§ The problem: Exactly the lines from the start of the data through the line containing "c2.SetInstanceable(True)" should be output, with both ends kept and nothing added.

****************************************

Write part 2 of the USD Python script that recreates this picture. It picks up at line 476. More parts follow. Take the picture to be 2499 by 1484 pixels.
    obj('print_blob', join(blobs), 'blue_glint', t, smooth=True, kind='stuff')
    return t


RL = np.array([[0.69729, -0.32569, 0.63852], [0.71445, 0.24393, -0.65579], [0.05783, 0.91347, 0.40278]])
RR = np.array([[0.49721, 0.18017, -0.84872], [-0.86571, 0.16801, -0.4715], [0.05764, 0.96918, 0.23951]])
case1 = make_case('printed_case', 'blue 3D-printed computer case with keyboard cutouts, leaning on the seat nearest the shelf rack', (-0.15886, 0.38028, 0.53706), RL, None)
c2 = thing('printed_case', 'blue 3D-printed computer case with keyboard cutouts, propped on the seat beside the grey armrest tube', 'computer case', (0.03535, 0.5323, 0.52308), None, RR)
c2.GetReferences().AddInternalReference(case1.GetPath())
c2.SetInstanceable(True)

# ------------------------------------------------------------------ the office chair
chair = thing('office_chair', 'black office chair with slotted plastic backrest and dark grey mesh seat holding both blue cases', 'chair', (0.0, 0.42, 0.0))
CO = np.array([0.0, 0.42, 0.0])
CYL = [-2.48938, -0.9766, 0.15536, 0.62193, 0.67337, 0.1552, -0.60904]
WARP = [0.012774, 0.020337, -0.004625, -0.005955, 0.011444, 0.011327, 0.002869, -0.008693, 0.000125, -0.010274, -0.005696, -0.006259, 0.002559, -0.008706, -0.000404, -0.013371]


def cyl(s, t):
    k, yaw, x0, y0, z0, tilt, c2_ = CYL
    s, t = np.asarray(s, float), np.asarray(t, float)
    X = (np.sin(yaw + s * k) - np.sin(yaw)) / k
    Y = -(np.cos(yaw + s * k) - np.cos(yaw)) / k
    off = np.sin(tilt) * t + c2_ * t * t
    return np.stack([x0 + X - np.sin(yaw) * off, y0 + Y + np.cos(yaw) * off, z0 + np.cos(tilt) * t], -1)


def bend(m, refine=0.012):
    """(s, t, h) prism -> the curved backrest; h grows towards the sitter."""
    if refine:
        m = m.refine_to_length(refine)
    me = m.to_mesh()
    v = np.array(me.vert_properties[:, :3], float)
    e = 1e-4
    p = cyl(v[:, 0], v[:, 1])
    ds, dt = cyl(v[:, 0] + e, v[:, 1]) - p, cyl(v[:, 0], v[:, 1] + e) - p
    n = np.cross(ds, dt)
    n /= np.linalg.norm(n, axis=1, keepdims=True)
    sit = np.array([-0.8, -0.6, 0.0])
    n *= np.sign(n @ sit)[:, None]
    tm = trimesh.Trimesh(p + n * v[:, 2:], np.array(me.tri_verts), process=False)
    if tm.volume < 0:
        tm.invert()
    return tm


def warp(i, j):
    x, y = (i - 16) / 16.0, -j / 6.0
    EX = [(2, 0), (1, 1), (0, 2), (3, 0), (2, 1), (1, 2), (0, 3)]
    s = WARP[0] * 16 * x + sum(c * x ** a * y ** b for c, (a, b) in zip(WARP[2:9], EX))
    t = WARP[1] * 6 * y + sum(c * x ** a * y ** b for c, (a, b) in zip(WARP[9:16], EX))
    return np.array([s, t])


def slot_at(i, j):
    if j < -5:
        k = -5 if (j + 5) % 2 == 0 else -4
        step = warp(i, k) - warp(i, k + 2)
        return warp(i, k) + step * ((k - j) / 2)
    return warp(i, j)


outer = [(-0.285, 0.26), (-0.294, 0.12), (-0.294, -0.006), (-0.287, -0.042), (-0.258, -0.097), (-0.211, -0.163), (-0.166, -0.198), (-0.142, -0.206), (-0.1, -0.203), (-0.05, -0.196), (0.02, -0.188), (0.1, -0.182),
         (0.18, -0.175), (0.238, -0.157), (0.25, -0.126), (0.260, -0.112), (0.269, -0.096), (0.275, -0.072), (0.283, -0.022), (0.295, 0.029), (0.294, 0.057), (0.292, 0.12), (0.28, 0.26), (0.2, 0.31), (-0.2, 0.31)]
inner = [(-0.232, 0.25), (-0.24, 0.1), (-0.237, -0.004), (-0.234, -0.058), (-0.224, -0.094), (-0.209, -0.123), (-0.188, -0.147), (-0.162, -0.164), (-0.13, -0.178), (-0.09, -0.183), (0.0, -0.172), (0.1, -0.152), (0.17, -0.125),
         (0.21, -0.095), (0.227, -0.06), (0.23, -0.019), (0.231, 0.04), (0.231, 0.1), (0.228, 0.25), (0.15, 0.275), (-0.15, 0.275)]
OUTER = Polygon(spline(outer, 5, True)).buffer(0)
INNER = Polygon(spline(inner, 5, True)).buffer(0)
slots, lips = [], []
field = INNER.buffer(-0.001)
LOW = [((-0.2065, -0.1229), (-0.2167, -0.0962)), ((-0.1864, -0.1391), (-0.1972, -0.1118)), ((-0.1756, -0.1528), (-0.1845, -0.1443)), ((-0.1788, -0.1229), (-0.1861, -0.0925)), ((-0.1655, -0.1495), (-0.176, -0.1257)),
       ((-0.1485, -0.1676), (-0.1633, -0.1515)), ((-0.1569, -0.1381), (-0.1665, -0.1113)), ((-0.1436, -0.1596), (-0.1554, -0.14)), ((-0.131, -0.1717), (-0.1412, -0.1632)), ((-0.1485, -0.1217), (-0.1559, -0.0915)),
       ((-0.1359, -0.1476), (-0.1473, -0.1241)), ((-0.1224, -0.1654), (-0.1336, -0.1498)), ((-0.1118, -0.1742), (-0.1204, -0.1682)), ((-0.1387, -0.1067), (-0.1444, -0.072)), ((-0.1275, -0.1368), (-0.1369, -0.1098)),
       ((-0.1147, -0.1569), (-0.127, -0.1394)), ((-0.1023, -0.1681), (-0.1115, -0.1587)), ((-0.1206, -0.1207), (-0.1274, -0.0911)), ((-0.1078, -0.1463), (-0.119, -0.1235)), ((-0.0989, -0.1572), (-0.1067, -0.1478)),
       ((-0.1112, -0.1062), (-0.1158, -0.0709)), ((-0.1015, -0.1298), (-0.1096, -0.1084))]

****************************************

§ Solution:
Write part 2 of the USD Python script that recreates this picture. It picks up at line 476. More parts follow. Take the picture to be 2499 by 1484 pixels.
    obj('print_blob', join(blobs), 'blue_glint', t, smooth=True, kind='stuff')
    return t


RL = np.array([[0.69729, -0.32569, 0.63852], [0.71445, 0.24393, -0.65579], [0.05783, 0.91347, 0.40278]])
RR = np.array([[0.49721, 0.18017, -0.84872], [-0.86571, 0.16801, -0.4715], [0.05764, 0.96918, 0.23951]])
case1 = make_case('printed_case', 'blue 3D-printed computer case with keyboard cutouts, leaning on the seat nearest the shelf rack', (-0.15886, 0.38028, 0.53706), RL, None)
c2 = thing('printed_case', 'blue 3D-printed computer case with keyboard cutouts, propped on the seat beside the grey armrest tube', 'computer case', (0.03535, 0.5323, 0.52308), None, RR)
c2.GetReferences().AddInternalReference(case1.GetPath())
c2.SetInstanceable(True)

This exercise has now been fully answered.